4.      In proceedings for interim measures, urgency must be assessed in relation to the need for an interim order in order to avoid serious and irreparable damage being caused to the party seeking the interim measure. Although damage of a pecuniary nature cannot, save in exceptional circumstances, be regarded as irreparable, or even as being reparable only with difficulty, if it can ultimately be the subject of financial compensation, an interim measure is justified if it appears that, without that measure, the applicant would be in a position that could imperil its existence before final judgment in the main action.

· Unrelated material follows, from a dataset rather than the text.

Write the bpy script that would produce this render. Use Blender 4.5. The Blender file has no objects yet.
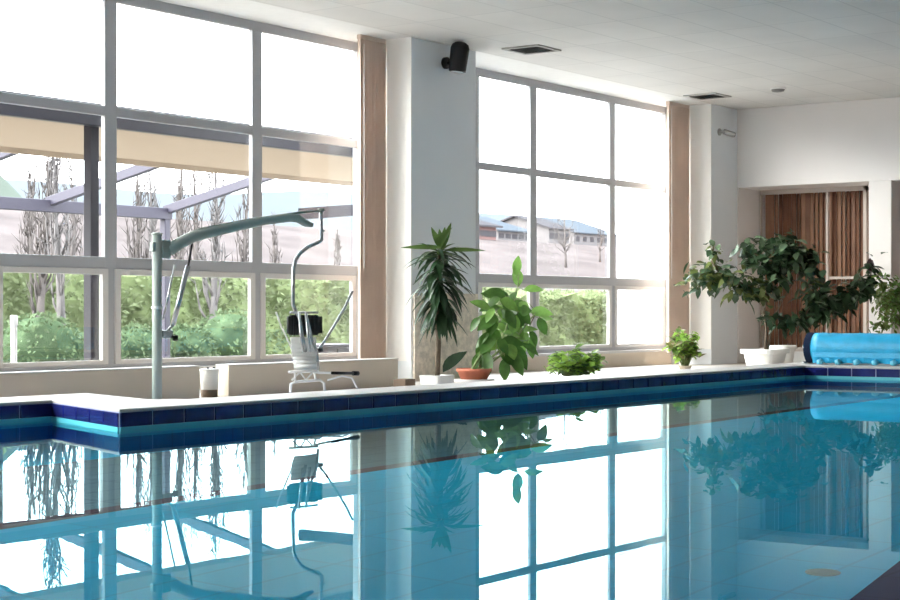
import bpy, bmesh, math, random
from mathutils import Vector, Matrix
C = bpy.context.scene.collection
PI = math.pi
R = math.radians

# ------------------------------------------------------------------ view
F = 1650.0            # focal length in pixels (900 px wide frame)
HOR = 312.0           # row of the horizon
YAW = R(54.2)         # camera turned from the wall normal towards the far end
CAM = 0.80            # eye above the water


def at(px, y, Y):
    """world point at pixel (px, y) of the 900x600 frame lying in the plane Y = const"""
    ph = math.atan((px - 450.0) / F)
    th = ph + YAW
    d = Y / math.cos(th) * math.cos(ph)
    return Vector((Y * math.tan(th), Y, CAM + (HOR - y) * d / F))


# ------------------------------------------------------------------ helpers
class MB:
    def __init__(s):
        s.v = []
        s.f = []
        s.mi = []
        s.cur = 0

    def quad(s, a, b, c, d):
        n = len(s.v)
        s.v += [tuple(a), tuple(b), tuple(c), tuple(d)]
        s.f.append((n, n + 1, n + 2, n + 3)); s.mi.append(s.cur)

    def box(s, x0, x1, y0, y1, z0, z1):
        n = len(s.v)
        s.v += [(x, y, z) for z in (z0, z1) for y in (y0, y1) for x in (x0, x1)]
        for q in ((0, 2, 3, 1), (4, 5, 7, 6), (0, 1, 5, 4), (2, 6, 7, 3), (0, 4, 6, 2), (1, 3, 7, 5)):
            s.f.append(tuple(n + i for i in q)); s.mi.append(s.cur)
        return s

    def obox(s, c, ax, ay, az):
        """oriented box: centre and three half-axis vectors"""
        c = Vector(c); n = len(s.v)
        for k in (-1, 1):
            for j in (-1, 1):
                for i in (-1, 1):
                    s.v.append(tuple(c + i * ax + j * ay + k * az))
        for q in ((0, 2, 3, 1), (4, 5, 7, 6), (0, 1, 5, 4), (2, 6, 7, 3), (0, 4, 6, 2), (1, 3, 7, 5)):
            s.f.append(tuple(n + i for i in q)); s.mi.append(s.cur)
        return s

    def prism(s, pts, z0, z1):
        n = len(s.v); k = len(pts)
        s.v += [(p[0], p[1], z0) for p in pts] + [(p[0], p[1], z1) for p in pts]
        s.f.append(tuple(n + i for i in reversed(range(k)))); s.mi.append(s.cur)
        s.f.append(tuple(n + k + i for i in range(k))); s.mi.append(s.cur)
        for i in range(k):
            j = (i + 1) % k
            s.f.append((n + i, n + j, n + k + j, n + k + i)); s.mi.append(s.cur)
        return s

    def tube(s, pts, r, seg=10, cap=True):
        pts = [Vector(p) for p in pts]
        rs = r if isinstance(r, (list, tuple)) else [r] * len(pts)
        n0 = len(s.v)
        prev = None
        for i, p in enumerate(pts):
            t = (pts[min(i + 1, len(pts) - 1)] - pts[max(i - 1, 0)])
            if t.length < 1e-9:
                t = Vector((0, 0, 1))
            t.normalize()
            if prev is None:
                up = Vector((0, 0, 1)) if abs(t.z) < .9 else Vector((1, 0, 0))
                a = t.cross(up).normalized()
            else:
                a = prev - t * prev.dot(t)
                if a.length < 1e-6:
                    a = t.orthogonal()
                a.normalize()
            prev = a
            b = t.cross(a)
            for k in range(seg):
                g = 2 * PI * k / seg
                s.v.append(tuple(p + (a * math.cos(g) + b * math.sin(g)) * rs[i]))
        for i in range(len(pts) - 1):
            for k in range(seg):
                k2 = (k + 1) % seg
                s.f.append((n0 + i * seg + k, n0 + i * seg + k2, n0 + (i + 1) * seg + k2, n0 + (i + 1) * seg + k)); s.mi.append(s.cur)
        if cap:
            s.f.append(tuple(n0 + k for k in reversed(range(seg)))); s.mi.append(s.cur)
            e = n0 + (len(pts) - 1) * seg
            s.f.append(tuple(e + k for k in range(seg))); s.mi.append(s.cur)
        return s

    def lathe(s, prof, c=(0, 0, 0), seg=28, sq=None):
        """profile of (radius, z); sq = (sx, sy, power) makes a rounded rectangle plan"""
        n0 = len(s.v)
        for (r, z) in prof:
            for k in range(seg):
                g = 2 * PI * k / seg
                x, y = math.cos(g), math.sin(g)
                if sq:
                    p = sq[2]
                    m = (abs(x) ** p + abs(y) ** p) ** (-1.0 / p)
                    x *= m * sq[0]; y *= m * sq[1]
                s.v.append((c[0] + r * x, c[1] + r * y, c[2] + z))
        for i in range(len(prof) - 1):
            for k in range(seg):
                k2 = (k + 1) % seg
                s.f.append((n0 + i * seg + k, n0 + i * seg + k2, n0 + (i + 1) * seg + k2, n0 + (i + 1) * seg + k)); s.mi.append(s.cur)
        s.f.append(tuple(n0 + k for k in reversed(range(seg)))); s.mi.append(s.cur)
        e = n0 + (len(prof) - 1) * seg
        s.f.append(tuple(e + k for k in range(seg))); s.mi.append(s.cur)
        return s

    def leaf(s, base, d, up, L, W, droop=0.3, seg=5, fold=.25, tip=.6):
        """one folded leaf blade; W is the full width, tip moves the widest place"""
        d = Vector(d).normalized(); up = Vector(up)
        side = d.cross(up)
        if side.length < 1e-4:
            side = d.orthogonal()
        side.normalize()
        up = side.cross(d).normalized()
        n0 = len(s.v)
        p = Vector(base); dd = d.copy()
        for i in range(seg + 1):
            t = i / seg
            w = W * .5 * (math.sin(PI * min(1, t ** tip)) ** .8 if 0 < t < 1 else 0.06)
            u2 = side.cross(dd).normalized()
            s.v.append(tuple(p + side * w + u2 * w * fold))
            s.v.append(tuple(p))
            s.v.append(tuple(p - side * w + u2 * w * fold))
            dd = (dd + Vector((0, 0, -1)) * droop / seg).normalized()
            p = p + dd * (L / seg)
        for i in range(seg):
            a = n0 + 3 * i
            s.f.append((a, a + 1, a + 4, a + 3)); s.mi.append(s.cur)
            s.f.append((a + 1, a + 2, a + 5, a + 4)); s.mi.append(s.cur)
        return s

    def build(s, name, mat, parent=None, smooth=False, bevel=0, loc=None):
        me = bpy.data.meshes.new(name)
        off = Vector((0, 0, 0))
        if parent is not None and parent.type == 'EMPTY':
            off = parent['_w'] if False else Vector(WORLD.get(parent.name, (0, 0, 0)))
        elif parent is not None:
            off = Vector(WORLD.get(parent.name, (0, 0, 0)))
        elif loc is not None:
            off = Vector(loc)
        me.from_pydata([tuple(Vector(v) - off) for v in s.v], [], s.f)
        mats = mat if isinstance(mat, (list, tuple)) else [mat]
        for m in mats:
            me.materials.append(m)
        for p, i in zip(me.polygons, s.mi):
            p.material_index = i
            p.use_smooth = smooth
        bm = bmesh.new(); bm.from_mesh(me)
        bmesh.ops.recalc_face_normals(bm, faces=bm.faces[:])
        bm.to_mesh(me); bm.free()
        me.update()
        o = bpy.data.objects.new(name, me)
        C.objects.link(o)
        if parent is not None:
            o.parent = parent
        else:
            o.location = off
        WORLD[o.name] = tuple(off)
        if bevel:
            b = o.modifiers.new('bevel', 'BEVEL'); b.width = bevel; b.segments = 2; b.limit_method = 'ANGLE'
        return o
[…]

It is not necessary for the imminence of the damage to be demonstrated with absolute certainty, it being sufficient, especially when the occurrence of the damage depends on the concurrence of a series of factors, to show that damage is foreseeable with a sufficient degree of probability.

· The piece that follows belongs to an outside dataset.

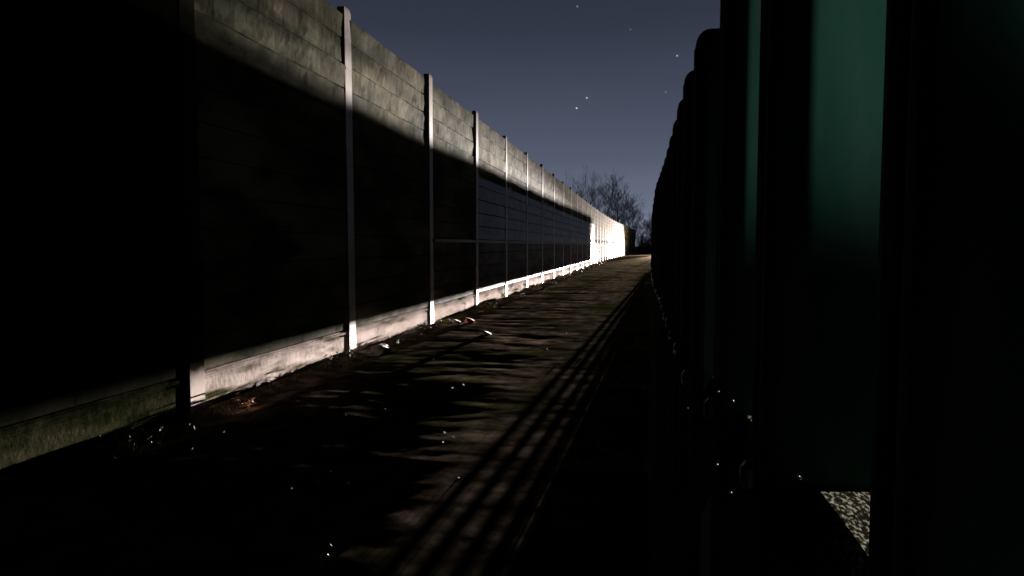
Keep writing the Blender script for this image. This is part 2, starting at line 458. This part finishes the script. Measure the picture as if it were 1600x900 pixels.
# ------------------------------------------------------------------ unseen second fence stretch, added to shadow the wall and path
far = tag(empty('shadow_fence', (0, 0, 0)), 'unseen far stretch of steel fence, open at its foot, added to cast shadows on the wall', 'fence')
mb = MB(); y = 28.1; k = 0
fz0, fz1 = .53, 1.72
rf = random.Random(3)
while y < 103.7:
    x = fence_x(y)
    if y < 102.6 or rf.random() < .5:
        mb.box(x, x + .0095, y, y + .066, fz0, fz1 + .02 * rf.uniform(-1, 1))
    y += .155
mb.build('pale', M_green, far)['kind'] = 'stuff'  # pales of the added unseen fence
rail(1.10, far, 28.1, 118, M_green, off=lambda q: fence_x(q) + .016, wdt=.03)  # rail of the added unseen fence
y = 28.4
mb2 = MB(); mb2.box(0, .075, -.04, .04, -.3, 1.7); pm2 = mb2.mesh('post', M_green)
while y < 50:
    o = bpy.data.objects.new('post', pm2); C.objects.link(o); o.parent = far; o.location = (fence_x(y) + .05, y, 0); y += 4.1 if y < 48 else 50.7  # posts of the added unseen fence

# ------------------------------------------------------------------ rubble at the foot of the wall posts
ords = ['nearest', 'second', 'third', 'fourth', 'fifth', 'sixth', 'seventh', 'eighth', 'ninth', 'tenth']
def rubble(x, y, size, seed, rot, label, brick=False, tilt=.3):
    mb = MB(); mb.lump((0, 0, size[2] * .8), size, seed, angular=True, sub=2)
    o = mb.build('rubble_lump', M_brick if brick else M_rubble)
    o.location = (x, y, ground_z(x, y) - .01); o.rotation_euler = (tilt * .5, tilt, rot)
    return tag(o, label, 'rubble', 'concrete rubble along the foot of the wall')
for k in range(-1, 26):
    y = Y0 + BAY * k
    if k < 0: continue
    rr = random.Random(k + 40)
    x = wall_x(y) + .52 + rr.uniform(-.05, .08); yy = y + rr.uniform(-.1, .35)
    s = rr.uniform(.75, 1.15)
    if k == 0: x, yy, s = WX + .40, y + .12, 1.15
    if k < 6:
        lab = ['flat pale slab of broken concrete by the first fully lit wall post', 'pale concrete lump beside the second lit wall post, brick behind it',
               'small pale concrete lump by the third lit wall post', 'pale concrete lump by the fourth lit wall post',
               'pale concrete lump by the fifth lit wall post', 'pale concrete lump by the sixth lit wall post'][k]
    else:
        lab = 'small bright concrete lump far along the wall foot'
    rubble(x, yy, (.10 * s, .13 * s, .075 * s), k * 1.7, rr.uniform(-.5, .5), lab)
rubble(WX + .72, Y0 + BAY + .25, (.09, .12, .06), 55.2, .5, 'reddish broken brick behind the lump at the second lit wall post', brick=True)
rubble(WX + 1.5, 12.0, (.09, .11, .028), 31.2, .5, 'dark topped stone lying alone out on the path')

# ------------------------------------------------------------------ dead weed at the near post
def weed(x, y, seed, n, hgt, label, m=M_leaf, leafs=True):
    rr = random.Random(seed); z = ground_z(x, y)
    st = MB(); lf = MB()
    for i in range(n):
        a = rr.uniform(0, 6.28); ln = hgt * rr.uniform(.5, 1)
        lean = rr.uniform(.2, .9)
        pts = [Vector((math.cos(a) * lean * ln * t * t * .8, math.sin(a) * lean * ln * t * t * .8, ln * (t - .25 * lean * t * t))) for t in (0, .33, .66, 1)]
        st.tube(pts, [.004, .003, .0025, .0015], 5)
        for t in range(1, 4):
            for s_ in range(2):
                c0 = pts[t]; b = rr.uniform(0, 6.28); d = Vector((math.cos(b), math.sin(b), rr.uniform(-.5, .4))).normalized()
                L_ = rr.uniform(.03, .065); u = d.cross(Vector((0, 0, 1))).normalized() * L_ * .32
                q = len(lf.v)
                lf.v += [tuple(c0), tuple(c0 + d * L_ * .5 + u + Vector((0, 0, .008))), tuple(c0 + d * L_), tuple(c0 + d * L_ * .5 - u + Vector((0, 0, .006))), tuple(c0 + d * L_ * .5 - Vector((0, 0, .004)))]
                lf.f += [(q, q + 1, q + 4), (q + 1, q + 2, q + 4), (q + 2, q + 3, q + 4), (q + 3, q, q + 4)]
    q = len(st.v); st.v += lf.v; st.f += [tuple(q + i for i in f) for f in lf.f]
    o = st.build('weed', m); o.location = (x, y, z)
    return tag(o, label, 'weed', 'weeds at the wall foot')
weed(WX + .42, 6.10, 3, 9, .16, 'curled dead brown weed by the nearest wall post')
weed(WX + .22, 6.30, 4, 6, .13, 'small dead weed against the near footing board')
weed(WX + .16, 8.6, 5, 7, .20, 'thin green weed against the footing board before the second post', m=M_grass)
weed(WX + .16, 12.3, 6, 7, .16, 'low green weed against the footing board before the third post', m=M_grass)

# ------------------------------------------------------------------ grass and gravel
mb = MB(); rg = random.Random(11)
def blade(x, y, h, wd):
    z = ground_z(x, y) - .01; a = rg.uniform(0, 6.28); l = rg.uniform(.1, .7) * h
    dx, dy = math.cos(a) * l, math.sin(a) * l; px, py = -math.sin(a) * wd, math.cos(a) * wd
    q = len(mb.v)
    mb.v += [(x - px, y - py, z), (x + px, y + py, z), (x + dx * .35 + px * .7, y + dy * .35 + py * .7, z + h * .6), (x + dx * .35 - px * .7, y + dy * .35 - py * .7, z + h * .6), (x + dx, y + dy, z + h)]
    mb.f += [(q, q + 1, q + 2, q + 3), (q + 3, q + 2, q + 4)]
for i in range(15000):
    y = 3 + 60 * rg.random() ** 1.8
    x = wall_x(y) + .05 + abs(rg.gauss(0, .14)); 
    if noise.noise(Vector((x * 2, y * .7, 5))) < -.05: continue
    blade(x, y, rg.uniform(.03, .075) * (1.9 if noise.noise(Vector((y * .9, 2, 8))) > .15 else .8), .0035)
for i in range(9000):
    y = 1.5 + 40 * rg.random() ** 1.8
    x = fence_x(y) - abs(rg.gauss(0, .22)) + .1
    blade(x, y, rg.uniform(.03, .11), .003)
for i in range(5000):
    y = 2.5 + 40 * rg.random() ** 1.7
    x = rg.uniform(WX + .5, -.1)
    if noise.noise(Vector((x * 1.3, y * 1.0, 15))) < .12: continue
    blade(x, y, rg.uniform(.012, .035), .003)
tag(mb.build('grass', M_grass), 'short rough grass in tufts along the path edges', 'grass', kind='stuff')
mb = MB()
for i in range(90):
    y = 3.4 + 45 * rg.random() ** 1.5
    x = rg.uniform(WX + .25, -.05)
    s = rg.uniform(.004, .013) if rg.random() < .92 else rg.uniform(.015, .022)
    mb.lump((x, y, ground_z(x, y) - s * .1), (s, s * rg.uniform(.4, 1.6), s * rg.uniform(.3, .7)), i, rg.uniform(0, 3), True, 1)
tag(mb.build('gravel', M_gravel), 'loose wet stones scattered over the dark path', 'gravel', kind='stuff')

# ------------------------------------------------------------------ bare trees beyond the wall
def bare_tree(name, x, y, height, seed, label, spread=.5, levels=6, trunk_r=.26, mat_=M_bark, thin=.02, group='bare winter trees behind the wall'):
    rr = random.Random(seed)
    root = tag(empty(name, (x, y, -.2)), label, 'tree', group)
    tr = MB(); cr = MB()
    def grow(p, d, length, r, lev):
        n = 4; pts = [p]; rads = [r]; q = p.copy(); dd = d.copy()
        for i in range(n):
            dd = (dd + Vector((rr.uniform(-1, 1), rr.uniform(-1, 1), rr.uniform(-.3, .7))) * (.13 if lev < 2 else .22)).normalized()
            q = q + dd * length / n; pts.append(q.copy()); rads.append(r * (1 - .45 * (i + 1) / n))
        (tr if lev < 2 else cr).tube(pts, [max(thin, a) for a in rads], 6 if lev < 3 else 3, cap=lev < 2)
        if lev >= levels: return
        for b in range(rr.choice((2, 3, 3)) if lev else 5):
            i = rr.randint(2, n) if lev else rr.randint(1, n)
            ax = Vector((rr.uniform(-1, 1), rr.uniform(-1, 1), rr.uniform(-.2, .3))).normalized()
            nd = (dd * (1 - spread) + ax * spread + Vector((0, 0, .12))).normalized()
            grow(pts[i], nd, length * rr.uniform(.60, .85), rads[i] * rr.uniform(.55, .75), lev + 1)
        grow(pts[-1], dd, length * .75, rads[-1], lev + 1)
    grow(Vector((0, 0, 0)), Vector((0, 0, 1)), height * .30, trunk_r, 0)
    tr.build('trunk', mat_, root, smooth=True); cr.build('crown', mat_, root)
    return root
def at(px, depth):                                   # lateral place of a picture column at a distance down the path
    return (px - 1006) * depth / 1086
bare_tree('bare_tree', at(968, 165), 165, 21, 21, 'dense bare tree rising over the far end of the wall', levels=5, spread=.5)
bare_tree('bare_tree', at(942, 175), 175, 21, 8, 'bare tree left of the dense one, partly behind it', levels=5, spread=.5)
bare_tree('bare_tree', at(905, 190), 190, 25, 14, 'faint tall bare tree furthest left above the wall top', levels=5, spread=.42, thin=.012)
bare_tree('bare_tree', at(985, 200), 200, 15, 33, 'low bare tree just right of the dense one', levels=5, spread=.5)
bare_tree('bare_tree', at(1016, 185), 185, 12, 41, 'short bare tree above the gap at the path end', levels=5, spread=.5, thin=.015)
# unseen growth added on the shadow fence to shade the near wall
rr = random.Random(9); SY = 82.0
root = tag(empty('shade_shrub', (fence_x(SY) - .05, SY, 0)), 'unseen leafy growth over the shadow fence, added to shade the near wall', 'shade_shrub')
st = MB(); lf = MB()
for i in range(120):
    y = rr.uniform(-3.6, -.2) if i < 75 else rr.uniform(-.2, 1.0)
    low = y < -.2
    hh = rr.uniform(2.0, 2.6) if low else rr.uniform(1.9, 2.4)
    tip = Vector((rr.uniform(-.05, .3), y + rr.uniform(-.2, .2) * (1 if low else 2), hh)); p = Vector((rr.uniform(.05, .3), y if low else rr.uniform(-1, .4), 0))
    if i % 30: p = p.lerp(tip, .38)
    st.tube([p, (p + tip) / 2 + Vector((rr.uniform(-.05, .1), 0, .1)), tip], [.012, .008, .004], 4, cap=False)
    for k in range(120 if low else 10):
        t = rr.uniform(.1, 1) if low else 1 - rr.random() * .5
        c0 = p.lerp(tip, t) + Vector((rr.gauss(0, .05), rr.gauss(0, .10), rr.gauss(0, .08)))
        if c0.z < .72: continue
        d = Vector((rr.uniform(-1, 1), rr.uniform(-1, 1), rr.uniform(-1, 1))).normalized() * rr.uniform(.03, .07)
        u = d.cross(Vector((rr.uniform(-1, 1), rr.uniform(-1, 1), 1))).normalized() * .04
        q = len(lf.v); lf.v += [tuple(c0 - d), tuple(c0 + u), tuple(c0 + d), tuple(c0 - u)]; lf.f.append((q, q + 1, q + 2, q + 3))
st.build('stem', M_bush, root); lf.build('foliage', M_grass, root)  # stems and leaves of the added unseen shrub
# thicket closing the path
def thicket(x, y, w_, h_, seed, label):
    rr = random.Random(seed); root = tag(empty('bush', (x, y, 0)), label, 'bush', 'bushes at the end of the path')
    st = MB(); lf = MB()
    for i in range(90):
        a = rr.uniform(0, 6.28); s = rr.uniform(0, .5)
        p = Vector((rr.gauss(0, w_ * .2), rr.gauss(0, w_ * .15), 0)); hh = h_ * rr.uniform(.5, 1)
        tip = p + Vector((math.cos(a) * s * w_, math.sin(a) * s * w_, hh))
        mid = (p + tip) / 2 + Vector((rr.uniform(-.2, .2), rr.uniform(-.2, .2), .2))
        st.tube([p, mid, tip], [.03, .02, .01], 3, cap=False)
        for k in range(34):
            t = rr.uniform(.15, 1); c0 = p.lerp(tip, t) + Vector((rr.gauss(0, .25), rr.gauss(0, .25), rr.gauss(0, .2)))
            c0.z = max(.02, c0.z)
            d = Vector((rr.uniform(-1, 1), rr.uniform(-1, 1), rr.uniform(-1, 1))).normalized() * rr.uniform(.05, .12)
            u = d.cross(Vector((rr.uniform(-1, 1), rr.uniform(-1, 1), 1))).normalized() * .05
            q = len(lf.v); lf.v += [tuple(c0 - d), tuple(c0 + u), tuple(c0 + d), tuple(c0 - u)]; lf.f.append((q, q + 1, q + 2, q + 3))
    st.build('stem', M_bush, root); lf.build('foliage', M_bush, root)
thicket(at(1003, 156), 156, 2.6, 5.2, 1, 'tall dark bush against the far end of the wall')
thicket(at(1013, 160), 160, 3.0, 4.4, 2, 'dark red brown bush closing the path')
thicket(at(1026, 162), 162, 3.4, 4.8, 3, 'dark bush at the path end, nearest the steel fence')
thicket(at(1045, 165), 165, 4.4, 4.6, 4, 'dark bush at the path end, behind the steel fence')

A Commission decision having, prima facie, the necessary authority to require all the Member States to adopt measures restricting trade, such as measures prohibiting the placing on the market and entry into free circulation of certain machines, on account of the risks to the health and safety of persons which those machines would pose, are liable to harm the reputation of the undertaking which produces those machines. The detrimental nature of such harm must therefore be acknowledged. Such harm to the commercial reputation of an undertaking and to the safety reputation of its products is such as to cause it damage which, because it is difficult to assess, is reparable with difficulty. Such damage can also be characterised as serious since that harm is liable, as a result of that decision, to have effects in all the Member States and, consequently, on all the markets in which the applicant is active and not only on one of them. Such harm to its reputation is liable to entail irreparable consequences for its production, both in the sector in question and in its other sectors of activity and, consequently, for its overall financial situation. Accordingly, the risk that it could rapidly be driven to the brink of insolvency does not appear to be purely hypothetical but is, on the contrary, foreseeable with a sufficient degree of probability.

In the light of those circumstances, the operation of the Commission’s decision could cause serious and irreparable damage to the applicant, threatening its existence, with the result that the urgency of the relief applied for appears indisputable.